Thursday, January 22, 2015

A Good Place

The first few years of being a published writer were a stressful, roller-coaster ride for me. On the upside there was getting my agent (my first fan!), holding that first book in my hands, seeing it in stores, reviews, emails from readers, meeting kind new friends in the writing and blogging community, the euphoria of doing something I was meant to do, a $100 Amazon gift card from another writer who said I had inspired her (I bought turquoise jewelry with it so I'll always remember)... I have a "Happy File" to remind me of those joyous parts when the going gets rough.

Then there were the downsides.
#1 The stress of no longer inhabiting a cave in my head but being "out there"--anathema for an acutely private person like me.
#2 Writing the dreaded second book in fear and trembling, only to see it mired for years in...
#3 The meltdown of my first publishing company amid the hysteria of hundreds of its writers bombarding the public Internet and private loops with "the sky is falling" messages. I could not watch. I could not look away. For two whole years.
#4 The first one-star review, on Goodreads, from a "friend".
#5 Looking on at the publishing industry's painful transformation as all the rules changed and kept changing.
#6 And worst of all: becoming so frozen by it all that I could not write for long stretches.

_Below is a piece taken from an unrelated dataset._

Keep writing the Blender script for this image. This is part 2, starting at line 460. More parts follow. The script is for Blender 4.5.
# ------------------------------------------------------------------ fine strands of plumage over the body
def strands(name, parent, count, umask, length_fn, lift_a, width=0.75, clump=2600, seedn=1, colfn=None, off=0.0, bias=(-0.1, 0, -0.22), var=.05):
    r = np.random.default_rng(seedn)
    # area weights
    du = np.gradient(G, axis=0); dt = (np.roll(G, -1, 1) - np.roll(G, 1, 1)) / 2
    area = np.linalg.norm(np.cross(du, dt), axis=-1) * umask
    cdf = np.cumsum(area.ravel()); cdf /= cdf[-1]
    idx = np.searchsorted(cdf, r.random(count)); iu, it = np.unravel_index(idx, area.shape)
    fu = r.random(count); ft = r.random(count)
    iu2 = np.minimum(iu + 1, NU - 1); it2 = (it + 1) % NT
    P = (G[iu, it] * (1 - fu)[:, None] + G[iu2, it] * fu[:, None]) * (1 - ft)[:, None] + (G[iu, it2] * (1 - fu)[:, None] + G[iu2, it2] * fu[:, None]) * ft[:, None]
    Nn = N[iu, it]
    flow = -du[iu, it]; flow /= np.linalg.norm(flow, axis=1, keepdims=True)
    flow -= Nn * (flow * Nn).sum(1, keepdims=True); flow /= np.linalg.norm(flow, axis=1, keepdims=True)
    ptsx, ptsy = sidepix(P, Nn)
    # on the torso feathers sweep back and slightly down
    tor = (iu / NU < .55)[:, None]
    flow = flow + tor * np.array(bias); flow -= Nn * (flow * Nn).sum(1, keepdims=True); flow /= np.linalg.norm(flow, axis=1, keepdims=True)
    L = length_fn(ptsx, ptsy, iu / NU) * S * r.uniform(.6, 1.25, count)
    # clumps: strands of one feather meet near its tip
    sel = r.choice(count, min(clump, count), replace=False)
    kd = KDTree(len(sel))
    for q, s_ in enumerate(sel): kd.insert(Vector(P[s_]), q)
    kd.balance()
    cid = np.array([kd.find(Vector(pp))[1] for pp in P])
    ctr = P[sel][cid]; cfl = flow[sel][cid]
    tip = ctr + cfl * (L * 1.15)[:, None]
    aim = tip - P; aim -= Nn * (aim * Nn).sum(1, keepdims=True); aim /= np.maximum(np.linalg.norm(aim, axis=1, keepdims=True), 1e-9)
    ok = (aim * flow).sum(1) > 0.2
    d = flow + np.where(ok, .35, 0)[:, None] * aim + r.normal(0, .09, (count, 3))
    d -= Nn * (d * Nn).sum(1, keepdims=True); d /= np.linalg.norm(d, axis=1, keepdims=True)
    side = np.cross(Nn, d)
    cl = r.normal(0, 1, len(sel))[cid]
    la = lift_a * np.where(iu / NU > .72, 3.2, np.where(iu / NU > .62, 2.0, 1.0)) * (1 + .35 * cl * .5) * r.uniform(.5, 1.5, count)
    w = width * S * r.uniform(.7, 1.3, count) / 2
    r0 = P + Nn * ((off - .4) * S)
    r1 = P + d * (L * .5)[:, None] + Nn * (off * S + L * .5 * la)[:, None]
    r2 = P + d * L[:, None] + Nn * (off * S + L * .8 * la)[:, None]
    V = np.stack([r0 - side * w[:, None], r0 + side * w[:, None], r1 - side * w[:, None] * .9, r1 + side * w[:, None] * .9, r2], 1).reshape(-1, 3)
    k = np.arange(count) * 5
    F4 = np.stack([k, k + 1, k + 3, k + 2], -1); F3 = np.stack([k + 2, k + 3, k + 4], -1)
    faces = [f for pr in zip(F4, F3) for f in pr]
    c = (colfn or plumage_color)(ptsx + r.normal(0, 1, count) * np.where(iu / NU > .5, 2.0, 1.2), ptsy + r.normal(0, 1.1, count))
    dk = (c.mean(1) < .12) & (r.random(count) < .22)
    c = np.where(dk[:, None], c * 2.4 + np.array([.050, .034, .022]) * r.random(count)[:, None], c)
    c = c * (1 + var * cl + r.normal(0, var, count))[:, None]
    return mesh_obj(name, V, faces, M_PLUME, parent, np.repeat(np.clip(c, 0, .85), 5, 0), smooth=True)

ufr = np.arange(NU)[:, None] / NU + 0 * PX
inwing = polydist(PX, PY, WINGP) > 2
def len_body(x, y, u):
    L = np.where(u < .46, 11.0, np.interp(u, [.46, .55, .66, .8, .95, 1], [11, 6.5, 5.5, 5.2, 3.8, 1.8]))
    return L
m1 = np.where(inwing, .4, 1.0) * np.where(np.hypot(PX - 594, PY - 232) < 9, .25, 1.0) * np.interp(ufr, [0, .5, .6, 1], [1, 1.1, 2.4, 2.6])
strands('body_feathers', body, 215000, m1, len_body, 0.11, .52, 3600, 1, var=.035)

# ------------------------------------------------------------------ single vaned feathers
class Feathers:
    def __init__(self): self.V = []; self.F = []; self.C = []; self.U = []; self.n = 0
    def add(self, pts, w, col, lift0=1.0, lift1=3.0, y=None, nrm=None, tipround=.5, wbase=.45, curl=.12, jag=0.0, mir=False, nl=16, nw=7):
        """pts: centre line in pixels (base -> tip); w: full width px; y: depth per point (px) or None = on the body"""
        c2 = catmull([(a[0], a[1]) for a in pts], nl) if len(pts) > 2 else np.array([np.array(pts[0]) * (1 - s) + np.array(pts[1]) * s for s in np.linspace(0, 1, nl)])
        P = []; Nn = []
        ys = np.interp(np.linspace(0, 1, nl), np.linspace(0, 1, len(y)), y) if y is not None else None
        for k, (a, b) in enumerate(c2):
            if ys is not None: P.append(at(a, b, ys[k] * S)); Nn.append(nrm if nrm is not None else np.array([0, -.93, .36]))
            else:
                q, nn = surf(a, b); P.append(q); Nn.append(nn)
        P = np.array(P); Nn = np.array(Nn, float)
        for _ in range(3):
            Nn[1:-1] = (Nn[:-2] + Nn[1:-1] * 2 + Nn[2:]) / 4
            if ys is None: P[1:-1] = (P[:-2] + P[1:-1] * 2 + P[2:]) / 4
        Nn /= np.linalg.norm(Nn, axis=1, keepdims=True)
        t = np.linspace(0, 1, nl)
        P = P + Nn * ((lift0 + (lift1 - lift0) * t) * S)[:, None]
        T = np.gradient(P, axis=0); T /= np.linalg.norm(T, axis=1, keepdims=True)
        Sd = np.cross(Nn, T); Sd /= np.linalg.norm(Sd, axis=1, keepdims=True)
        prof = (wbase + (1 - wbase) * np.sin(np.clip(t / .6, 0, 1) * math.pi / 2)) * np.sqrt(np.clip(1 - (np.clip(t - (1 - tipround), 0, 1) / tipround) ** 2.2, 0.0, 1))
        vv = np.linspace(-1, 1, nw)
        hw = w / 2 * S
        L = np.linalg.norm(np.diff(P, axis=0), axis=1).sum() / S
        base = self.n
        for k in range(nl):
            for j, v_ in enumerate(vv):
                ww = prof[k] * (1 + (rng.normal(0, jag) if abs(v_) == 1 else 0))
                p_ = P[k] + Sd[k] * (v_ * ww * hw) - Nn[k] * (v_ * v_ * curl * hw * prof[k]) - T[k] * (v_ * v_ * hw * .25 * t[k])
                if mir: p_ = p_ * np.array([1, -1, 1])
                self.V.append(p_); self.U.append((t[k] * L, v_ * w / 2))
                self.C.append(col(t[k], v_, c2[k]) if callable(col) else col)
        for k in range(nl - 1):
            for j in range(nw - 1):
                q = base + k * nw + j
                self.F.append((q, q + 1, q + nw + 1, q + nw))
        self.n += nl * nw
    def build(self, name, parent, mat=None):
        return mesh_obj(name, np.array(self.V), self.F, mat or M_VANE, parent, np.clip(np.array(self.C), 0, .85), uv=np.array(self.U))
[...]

So what came next on the chaotic publishing front? Signing that first book with Amazon's Montlake imprint and actually getting the occasional royalty statement. Starting my own micropress (now at 15 titles, 10 of which are mine under various names) and getting small but increasingly regular royalty statements from there too. Going against the advice to stick to one genre and writing whatever I wish. Being published in respected journals and getting shortlisted for a lit prize.

Most important of all, I'm writing most days. I now understand viscerally (I took a while to really get this) that since the only variable I can control is the writing, I should make that my unrelenting focus. I get the occasional editing job, which I also enjoy. And from September, if all goes as planned, I'll be teaching again--part time, of course. Writing must come first, whatever the hell is happening on the publishing front.

After those tumultuous years, I finally feel like I'm in a good place. It's not about money, because that is still quite scarce. It's about doing the work, being thankful for my blessings every day, feeling some measure of control over my life, enjoying the present, and looking to the future with optimism instead of fear. *knocks on wood* Now if only I could get this exercise thing on track...

What has your writing journey been like? Do you feel that you're in a good place now?


Charles Gramlich said...

I hate that we writers have to go through so much turmoil in the pursuit of telling a good story. But I suppose in the end it helps inform our writing, and mature it.

Liane Spicer said...

Charles, I've come to realize that adversity does in fact make us grow, in writing and in life. But that realization usually comes when the problem is safely behind, not while in the throes.

Jewel Amethyst said...

Wow what a journey. You make me feel like the Ostridge with my head stuck in the sand. We pretty much experienced the same thing with our first book. But somehow I always felt, no matter how bad it was, that I was in a good place, I was getting to live my dream even if I didn't see a dime. And that kept me writing even with all the rejection letters from publishers.

Right now, with my books back on track and writing to different audiences, I still feel I am in a good place even though the monetary compensation is not what I hoped for.

I guess the difference is my expectation was different thanks to the image of the starving author impressed on me by my very practical mother.

Liane Spicer said...

Jewel, you're a practical soul where this thing is concerned (thanks to your practical mother) and I've become that way after starting out with starry eyes and unrealistic expectations. I'm still a dreamer, but after all those reality checks I have no choice but to be a whole lot more grounded.

G. B. Miller said...

My journey has taken a few twists. Within the past few years, I had a commercial debut that sank (through no fault of the publisher), and eventually re-released said novel with a new title that more accurately hinted at what the book was.

At the moment, writing has been almost non-existent, which is directly due to the fact that real life in all of its infamous glory has taken precedence, which has left me with zero time to work on any fresh writing.

But it is what it is, and I'm hoping to get back on track sometime this spring.

Liane Spicer said...

I hear you, G.B. Miller. When real life gets sticky for me the first thing to go down the tubes is usually the writing.